§ Problem statement:
Tally up the lines carrying the string "picture" and respond with only the resulting number.

§ Recorded data:
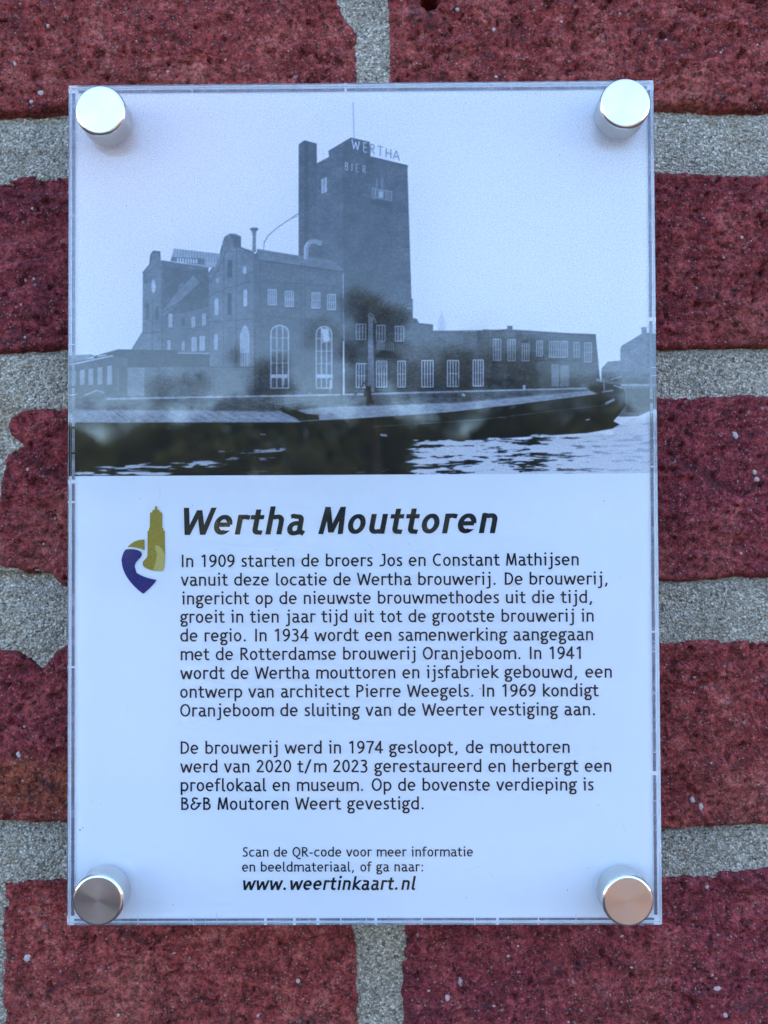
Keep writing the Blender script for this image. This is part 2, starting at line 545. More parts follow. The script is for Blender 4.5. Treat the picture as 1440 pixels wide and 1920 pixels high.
for r in range(-5, 10):
    if r in rows:
        zb = zc(rows[r][1]); lo, hi = xc(done[r][0]), xc(done[r][1])
    else:
        zb = zc(rows[0][1]) - r * pitch if r < 0 else zc(rows[4][1]) - (r - 4) * pitch
        lo = hi = xc(700 if r % 2 else 350)
        lo -= 5; hi += 4
    x = hi + 9
    while x < 520:
        L = 206 if (kk * 7 + r) % 3 else 98
        put_low(x, zb, L, kk); x += L + 9; kk += 1
    x = lo - 9
    while x > -520:
        L = 206 if (kk * 5 + r) % 3 else 98
        put_low(x - L, zb, L, kk); x -= L + 9; kk += 1

# mortar bed: one sheet, fine inside the picture
def axis2(lim, ext, st):
    return np.unique(np.concatenate([np.arange(-ext, -lim, 12), np.arange(-lim, lim, st), np.arange(lim, ext + 1, 12)]))
xs, zs = axis2(122, 536, 0.6), axis2(155, 648, 0.6)
X, Z = np.meshgrid(xs, zs)
under = np.full(X.shape, 9.0)
for pts, _ in BR:
    under = np.minimum(under, sdist(X, Z, wall_poly(pts)))
h = -1.35 + vnoise(X / 25, Z / 10, 900, 3) * 0.7 + vnoise(X / 2.2, Z / 2.2, 901, 3, .65) * 0.45
for (pt, pb) in ((208, 330), (650, 752), (1085, 1206), (1552, 1642)):
    zt, zb_ = zc(pt), zc(pb)
    u = np.clip((zt - Z) / (zt - zb_), 0, 1); band = (Z < zt + 2) & (Z > zb_ - 2)
    h += np.where(band, -2.2 * np.clip(1 - u * 7, 0, 1) ** .7 + 0.9 * np.clip(u - 0.3, 0, 1), 0)
h -= np.clip(-under - 1.6, 0, 1) * 9.0
V = np.stack([X, -h, Z], -1).reshape(-1, 3) * S
mo = link(bpy.data.objects.new('mortar', fast_mesh('mortar', V, grid_quads(len(xs), len(zs)), M_MORTAR)), wall)
mo.location = (0, 0, O.z)


# unseen rest of the wall, coursed brickwork; its heights shaped to shadow the ground
def brickwork(x0, x1, z0, z1):
    v, f, mi = [], [], []
    def box(ax, bx, az, bz, y0, y1):
        b0 = len(v)
        for yy in (y0, y1):
            v.extend([(ax, yy, az), (bx, yy, az), (bx, yy, bz), (ax, yy, bz)])
        f.extend([(b0, b0 + 1, b0 + 2, b0 + 3), (b0 + 4, b0 + 7, b0 + 6, b0 + 5), (b0, b0 + 4, b0 + 5, b0 + 1), (b0 + 1, b0 + 5, b0 + 6, b0 + 2),
                  (b0 + 2, b0 + 6, b0 + 7, b0 + 3), (b0 + 3, b0 + 7, b0 + 4, b0)])
    r = 0; z = z0
    while z < z1 - 0.02:
        zt = min(z + 0.049, z1); x = x0 + (0.0 if r % 2 else 0.0)
        first = r % 2
        while x < x1 - 0.004:
            L = 0.098 if first else 0.206; first = 0
            box(x, min(x + L, x1), z, zt, 0.0, 0.03); x += L + 0.01
        z += 0.066; r += 1
    return v, f
zlo, zhi = O.z - 0.648, O.z + 0.648
v, f = [], []
for ar in ((-5.0, -0.546, 0.004, 7.0), (0.546, 1.3, 0.004, 7.0), (1.31, 5.0, 0.004, 2.2), (-0.536, 0.536, 0.004, zlo - 0.012), (-0.536, 0.536, zhi + 0.012, 7.0)):
    vv, ff = brickwork(*ar); b0 = len(v); v += vv; f += [tuple(i + b0 for i in q) for q in ff]
bw = mesh_obj('outer_brickwork', v, f, M_BRICK, wall); bw['kind'] = 'stuff'
v = []; 
def boxm(x0, x1, y0, y1, z0, z1):
    v = [(x, y, z) for y in (y0, y1) for (x, z) in ((x0, z0), (x1, z0), (x1, z1), (x0, z1))]
    f = [(0, 1, 2, 3), (4, 7, 6, 5), (0, 4, 5, 1), (1, 5, 6, 2), (2, 6, 7, 3), (3, 7, 4, 0)]
    return v, f
for dims in ((-5.01, 1.305, 0.012, 0.24, 0.002, 7.01), (1.306, 5.01, 0.012, 0.22, 0.002, 2.21)):  # core follows the heights shaped for the ground shadow
    v, f = boxm(*dims)
    mesh_obj('wall_core', v, f, M_MORTAR, wall)

# ------------------------------------------------------------------ the sign
sign = empty('information_sign', 'clear acrylic information plaque on four steel standoffs, historic brewery photo above dutch text', 'sign', tuple(O))
W2, H2 = 74.2, 105.9


def rounded_plate(name, y0, y1, mat, bev=0.05, w=W2, hh=H2, rc=0.4):
    """plate with small chamfers, closed, outward normals"""
    def ring(ins, y):
        pts = []
        w_, h_ = w - ins, hh - ins
        for cx, cz, a0 in ((w_ - rc, h_ - rc, 0), (-w_ + rc, h_ - rc, 90), (-w_ + rc, -h_ + rc, 180), (w_ - rc, -h_ + rc, 270)):
            for k in range(4):
                t = math.radians(a0 + k * 30)
                pts.append((cx + rc * math.cos(t), y, cz + rc * math.sin(t)))
        return pts
    rings = [ring(bev, y0), ring(0, y0 + bev), ring(0, y1 - bev), ring(bev, y1)]
    v = [(a * S, b * S, c * S) for r in rings for (a, b, c) in r]
    n = 16; f = []
    for k in range(3):
        for i in range(n):
            j = (i + 1) % n
            f.append((k * n + i, (k + 1) * n + i, (k + 1) * n + j, k * n + j))
    f.append(tuple(range(n))); f.append(tuple(reversed(range(3 * n, 4 * n))))
    o = mesh_obj(name, v, f, mat, sign)
    import bmesh
    bm = bmesh.new(); bm.from_mesh(o.data); bmesh.ops.recalc_face_normals(bm, faces=bm.faces); bm.to_mesh(o.data); bm.free()
    return o


rounded_plate('front_plate', 0.0, 3.6, M_ACRYL)
rounded_plate('back_plate', 3.62, 6.2, M_BACK)
YP = 3.15                                    # plane of the white sheet
YA = 2.1                                     # where that plane appears through the acrylic
v = [(-W2 + .03, YP, -H2 + .03), (W2 - .03, YP, -H2 + .03), (W2 - .03, YP, H2 - .03), (-W2 + .03, YP, H2 - .03)]
mesh_obj('print_sheet', [tuple(c * S for c in p) for p in v], [(0, 1, 2, 3)], M_PAPER, sign)

# ---- the printed photograph: drawn tone by tone, then stored on a dense sheet
CX0, CY0, CW, CH, SS = 118, 145, 1130, 760, 2
cv = np.zeros((CH * SS, CW * SS))
def lin(s):
    return ((s + 0.055) / 1.055) ** 2.4 if s > 0.04045 else s / 12.92
gy, gx = np.mgrid[0:CH * SS, 0:CW * SS]
PXX = gx / SS + CX0; PYY = gy / SS + CY0
def fill(pts, tone, alpha=1.0, grad=None, soft=0.0):
    P = np.array(pts, float)
    x0, x1 = int((P[:, 0].min() - CX0) * SS) - 2, int((P[:, 0].max() - CX0) * SS) + 3
    y0, y1 = int((P[:, 1].min() - CY0) * SS) - 2, int((P[:, 1].max() - CY0) * SS) + 3
    x0, y0 = max(x0, 0), max(y0, 0); x1, y1 = min(x1, CW * SS), min(y1, CH * SS)
    if x1 <= x0 or y1 <= y0:
        return
    sd = sdist(PXX[y0:y1, x0:x1], PYY[y0:y1, x0:x1], P)
    w = np.clip(0.5 - sd / (0.6 + soft), 0, 1) * alpha
    t = tone
    if grad:
        t = tone + (grad - tone) * (PYY[y0:y1, x0:x1] - P[:, 1].min()) / max(1, np.ptp(P[:, 1]))
    cv[y0:y1, x0:x1] = cv[y0:y1, x0:x1] * (1 - w) + t * w
def seg(x0, y0, x1, y1, w, tone, alpha=1.0):
    L = math.hypot(x1 - x0, y1 - y0) or 1; nx, ny = -(y1 - y0) / L * w / 2, (x1 - x0) / L * w / 2
    fill([(x0 + nx, y0 + ny), (x1 + nx, y1 + ny), (x1 - nx, y1 - ny), (x0 - nx, y0 - ny)], tone, alpha)
def pline(pts, w, tone, alpha=1.0):
    for a_, b_ in zip(pts[:-1], pts[1:]):
        seg(*a_, *b_, w, tone, alpha)
def rect(x0, y0, x1, y1, tone, alpha=1.0):
    fill([(x0, y0), (x1, y0), (x1, y1), (x0, y1)], tone, alpha)
def window(x0, y0, x1, y1, nx=3, nz=2, tone=0.68, bgt=0.30, arch=0, sk=0.0, frame=1.6):
    pts = [(x0, y1), (x0, y0 + arch)]
    if arch:
        for k in range(1, 8):
            t_ = math.pi * k / 8
            pts.append(((x0 + x1) / 2 - math.cos(t_) * (x1 - x0) / 2, y0 + arch - math.sin(t_) * arch))
    else:
        pts += [(x0, y0), (x1, y0)]
    pts += [(x1, y0 + arch), (x1, y1)]
    fill(pts, bgt)
    frame, tone = frame * 1.25, min(tone * 1.15, .85)
    pline(pts + [pts[0]], frame, tone, 0.9)
    for k in range(1, nx):
        x = x0 + (x1 - x0) * k / nx
        seg(x, y0 + 1, x, y1, frame, tone, 0.85)
    for k in range(1, nz):
        y = y0 + (y1 - y0) * k / nz
        seg(x0, y, x1, y, frame * 0.8, tone, 0.6)

# sky
cv[:] = 0.945 - 0.03 * np.clip((PYY - 250) / 500, 0, 1) + 0.025 * np.clip((PXX - 400) / 600, 0, 1)
FR, LF = 0.33, 0.385
# far right houses
fill([(1128, 690), (1140, 678), (1163, 676), (1163, 652), (1166, 648), (1203, 626), (1202, 614), (1212, 613), (1213, 624), (1240, 628), (1240, 730), (1128, 725)], 0.50)
fill([(1128, 697), (1240, 700), (1240, 728), (1128, 722)], 0.38, 0.8, soft=10)
for k, (bx, by, r) in enumerate(((1186, 714, 9), (1204, 716, 10), (1147, 712, 7))):
    fill([(bx + r * math.cos(t_) * 1.3, by + r * .6 * math.sin(t_)) for t_ in np.linspace(0, 6.28, 12)[:-1]], 0.25, .8, soft=4)
# left slab + tower
fill([(560, 272), (571, 264), (594, 270), (596, 500), (560, 500)], FR)
fill([(594, 307), (617, 295), (616, 284), (658, 259), (693, 267), (695, 294), (765, 311), (764, 316), (774, 640), (594, 640)], FR, grad=0.31)
fill([(594, 307), (617, 295), (616, 284), (643, 268), (643, 640), (594, 640)], LF, 0.85, grad=0.36)
fill([(571, 266), (578, 268), (578, 500), (570, 500)], 0.25, 0.8, soft=3)
pline([(594, 307), (617, 295)], 1.5, 0.5); pline([(616, 284), (658, 259), (693, 267)], 1.5, 0.24)
pline([(695, 294), (765, 311)], 1.6, 0.26); pline([(560, 272), (571, 264), (594, 270)], 1.2, 0.25)
seg(662, 193, 664, 262, 1.1, 0.45)
fill([(643, 320), (760, 345), (764, 480), (643, 470)], 0.30, 0.25, soft=20)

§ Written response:
2